Pressure grows to drop idea for Bristol underground

City mayor Marvin Rees is being urged to drop his “completely unrealistic” dream of an underground for Bristol

Author: Adam Postans, LDRS ReporterPublished 9th Jan 2024

City mayor Marvin Rees is being urged to drop his “completely unrealistic” dream of an underground for Bristol.

Opposition Conservative group leader Cllr Mark Weston has tabled a motion to full council on Tuesday (January 9) backing Labour metro mayor Dan Norris in ruling out a London-style tube network as too expensive.

Fellow Labour mayor Mr Rees has long championed an underground and insists mass transit that has sections only above ground is unrealistic, because of the enormous disruption its construction would cause.

But Mr Norris vetoed the idea at October’s West of England Combined Authority (Weca) committee, comprising the leaders of Bristol, South Gloucestershire and Bath & North East Somerset councils.

Now Cllr Weston wants Bristol City Council and Mr Rees to formally drop plans for an underground.

His motion, which is unlikely to be debated at Tuesday’s meeting because of a lack of time, said: “This council endorses the stance recently taken by the regional mayor in seeking to rule out further consideration or exploration of the option to build a substantial mass transit underground for our city.

“Council is particularly concerned over the city mayor’s largely unsubstantiated claim (made in his last State of the City Address) that an overground mass transit system is undeliverable.

“Whilst, from a practical, engineering, point of view, it might still be arguable or conceivable that some tunnelling could be a solution to overcome an exceptional geological or other feature along the proposed three main routes, this council recognises that Mayor Rees’s hazy (at best) vision of a Bristol Metro is completely unrealistic in terms of cost and timescale.

“Accordingly, council calls on the city mayor to accept and finally publicly acknowledge this reality and to commit to working more collaboratively on the combined authority on this major infrastructure project.

“Attracting Government capital investment and delivery of a viable, modern, and attractive public transport system has to be a political priority for the present and any future administration.”

Bristol’s Labour group said ruling out tunnels for a mass transit system would mean shutting 12 of the city’s main roads to traffic – displacing cars and HGVs to residential roads, making popular bus routes unviable and leaving little to no space for walking and cycling.

It said a Weca report made clear that any major public transport scheme needed to be fully integrated with other forms of traffic and that sharing the road with general vehicles would create the same poor reliability facing buses.

The party said this meant two options remained – shutting key transport arteries like Gloucester Road and Church Road to general traffic, which were too narrow to support segregated mass transit without closing streets, or tunnelling where needed.

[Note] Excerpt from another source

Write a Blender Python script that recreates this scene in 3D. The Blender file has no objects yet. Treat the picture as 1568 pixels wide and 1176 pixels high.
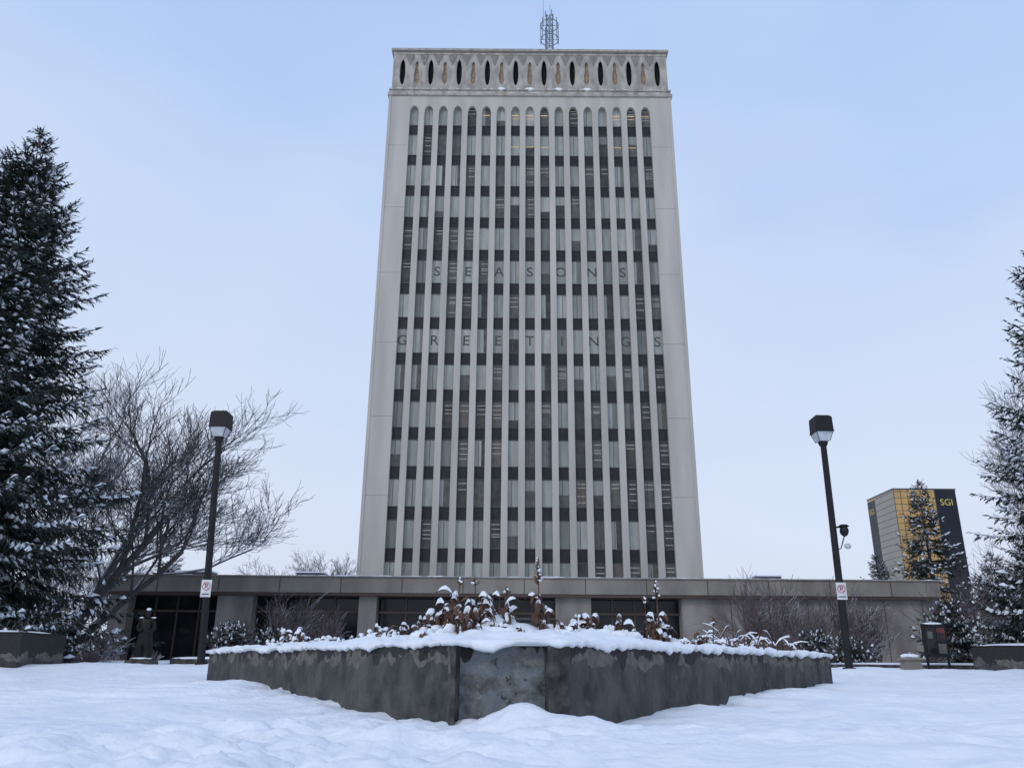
import bpy, math, random
from mathutils import Vector, Matrix, noise
R=math.radians
sc=bpy.context.scene
sc.view_settings.view_transform='Standard'; sc.view_settings.look='None'; sc.view_settings.exposure=0
COL=sc.collection
# ---------------------------------------------------------------- materials
def nz(x,y,z=0.0): return noise.noise(Vector((x,y,z)))
def mat(name,c1,c2=None,scale=4,rough=.85,bump=0,stretch=(1,1,1),detail=6,lo=.35,hi=.65,metal=0,coat=0,emit=None,es=0,bscale=None,spec=None,bdist=.03):
    m=bpy.data.materials.new(name); m.use_nodes=True; nt=m.node_tree; b=nt.nodes['Principled BSDF']
    b.inputs['Roughness'].default_value=rough; b.inputs['Metallic'].default_value=metal
    if spec is not None: b.inputs['Specular IOR Level'].default_value=spec
    if coat: b.inputs['Coat Weight'].default_value=coat; b.inputs['Coat Roughness'].default_value=.05
    tc=nt.nodes.new('ShaderNodeTexCoord'); mp=nt.nodes.new('ShaderNodeMapping'); mp.inputs['Scale'].default_value=stretch
    nt.links.new(tc.outputs['Object'],mp.inputs['Vector'])
    if c2 is None: c2=tuple(x*.8 for x in c1)
    n=nt.nodes.new('ShaderNodeTexNoise'); n.inputs['Scale'].default_value=scale; n.inputs['Detail'].default_value=detail
    nt.links.new(mp.outputs['Vector'],n.inputs['Vector'])
    r=nt.nodes.new('ShaderNodeValToRGB'); r.color_ramp.elements[0].position=lo; r.color_ramp.elements[1].position=hi
    r.color_ramp.elements[0].color=(*c1,1); r.color_ramp.elements[1].color=(*c2,1)
    nt.links.new(n.outputs['Fac'],r.inputs['Fac']); nt.links.new(r.outputs['Color'],b.inputs['Base Color'])
    if bump:
        n2=nt.nodes.new('ShaderNodeTexNoise'); n2.inputs['Scale'].default_value=bscale or scale*3; n2.inputs['Detail'].default_value=8
        nt.links.new(tc.outputs['Object'],n2.inputs['Vector'])
        bp=nt.nodes.new('ShaderNodeBump'); bp.inputs['Strength'].default_value=bump; bp.inputs['Distance'].default_value=bdist
        nt.links.new(n2.outputs['Fac'],bp.inputs['Height']); nt.links.new(bp.outputs['Normal'],b.inputs['Normal'])
    if emit: b.inputs['Emission Color'].default_value=(*emit,1); b.inputs['Emission Strength'].default_value=es
    return m
def snowtop_mat(name,c1,c2,thr=.25,scale=3,amt=1.0,snow=(.78,.82,.88)):
    "bark/twig with snow lying on upward facing sides"
    m=mat(name,c1,c2,scale=scale); nt=m.node_tree; b=nt.nodes['Principled BSDF']
    src=b.inputs['Base Color'].links[0].from_socket
    g=nt.nodes.new('ShaderNodeNewGeometry'); s=nt.nodes.new('ShaderNodeSeparateXYZ'); nt.links.new(g.outputs['Normal'],s.inputs[0])
    n=nt.nodes.new('ShaderNodeTexNoise'); n.inputs['Scale'].default_value=2.5
    a=nt.nodes.new('ShaderNodeMath'); a.operation='ADD'; nt.links.new(s.outputs['Z'],a.inputs[0]); nt.links.new(n.outputs['Fac'],a.inputs[1])
    mr=nt.nodes.new('ShaderNodeMapRange'); mr.inputs['From Min'].default_value=thr+.5; mr.inputs['From Max'].default_value=thr+.8; mr.inputs['To Max'].default_value=amt
    nt.links.new(a.outputs[0],mr.inputs['Value'])
    mx=nt.nodes.new('ShaderNodeMix'); mx.data_type='RGBA'; nt.links.new(mr.outputs[0],mx.inputs['Factor'])
    nt.links.new(src,mx.inputs['A']); mx.inputs['B'].default_value=(*snow,1); nt.links.new(mx.outputs['Result'],b.inputs['Base Color'])
    return m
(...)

Labour said road closures would cause traffic chaos in neighbourhoods and harm businesses, with large bills needed to compensate firms for loss of trade and expensive compulsory purchase orders for property and land, along with high costs of re-routing utilities above ground.

The group said: “These factors make an overground-only option much more expensive than its supporters acknowledge.

“The Labour group is the only party that acknowledges or understands the challenges facing mass transit in Bristol.”

It said the Tories appeared to support overground only while opposing road closures.

Labour cabinet member for transport Cllr Don Alexander said: “If we want a mass transit system to provide a reliable, efficient alternative to private cars, it needs to be fully segregated from other forms of traffic.

“If it has to share the road with other vehicles, it will have the same reliability and journey time issues as our buses.

“To achieve modal shift – people switching from cars to public transport – we need to have a fast, reliable alternative.

“If you agree with that principle, we are left with two options – close main roads to all forms of traffic barring mass transit or use tunnels where necessary.”

Mr Norris told Weca committee in October that he would not “waste a penny more of taxpayers’ money on an underground” after a report to the meeting said the price tag could be more than £18billion – a figure Bristol’s mayor disputes and insists is about double the actual cost.

The mass transit project remained in limbo after all three council leaders blocked further moves to continue with an overground-only scheme.